Dass das Projekt einmal eine solch große Sache werden wird, hat anfangs wohl niemand geahnt. Mit gespendeten Nähmaschinen und Stoffen fing das internationale Team an, Gartenschürzen, Kinderkleidung und vieles mehr zu nähen. „Manche Frauen kamen einfach nur, um mal aus dem Heim raus zu kommen und Kontakt zu Einheimischen zu haben“, so Rita Buggle-Fink. Andere nähten sich Kleider, „weil die deutsche Mode nicht unbedingt das ist, was afghanische Frauen als ansprechend empfinden“.
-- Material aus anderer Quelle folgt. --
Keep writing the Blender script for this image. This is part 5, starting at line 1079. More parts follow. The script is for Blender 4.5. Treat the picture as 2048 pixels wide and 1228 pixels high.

Schnell zeigte sich aber, dass zwei Frauen wahre Schneidertalente sind. „Sie nehmen Maß und schneiden dann den Stoff ohne Schnittmuster frei Hand“, so Rita Buggle-Fink. Die Kleidungsstücke, die dabei herauskommen, stehen der Arbeit einer gelernten Schneiderin in nichts nach. „Da kam uns die Idee, dass wir die Beiden für wenige Stunden in der Woche anstellen, so dass sie etwas verdienen können“, fährt sie fort.
„Wenigstens Mindestlohn“
Die beiden Afghaninnen arbeiten nun für 1,05 Euro die Stunde, dürfen das verdiente Geld aber ohne Abzüge behalten. „Wenn sie ihre Anerkennung haben, dürfen wir ihnen nur noch 88 Cent bezahlen“, bedauert Buggle-Fink und ist entrüstet: „Das kann doch nicht sein. Wenigstens den Mindestlohn sollten sie bekommen können.“
Daran, wie das Problem gelöst werden kann, wollen die Ehrenamtlichen von „Fadenlauf“noch tüfteln. Und auch ein weiteres Problem muss gelöst werden. „Wir brauchen einen Träger für unser Vorhaben. Bisher fehlt uns der rechtliche Rahmen, weil wir kein eingetragener Verein sind. Ich hoffe sehr, dass wir einen christlichen Träger finden“, sagt Rita Buggle-Fink und hat auch schon eine Idee: „Der Tafel- und Kleiderladen würde gut zu uns passen. Auch dort geht es um Upcycling, also das Nutzbarmachen von Dingen, die sonst im Müll enden würden.“
Auf Dauer kann „Fadenlauf“nicht im Haus der Diakonie bleiben. „Wir sind auf der Suche nach einer neuen Unterkunft. Die Räume sollten zentral gelegen sein und mindestens Platz für unsere Nähwerkstatt, dass Stofflager und einen weiteren Raum haben. „Toll wäre natürlich auch eine kleine Ausstellungsfläche“, sagt Rita Buggle-Fink und plant damit schon das nächste Projekt.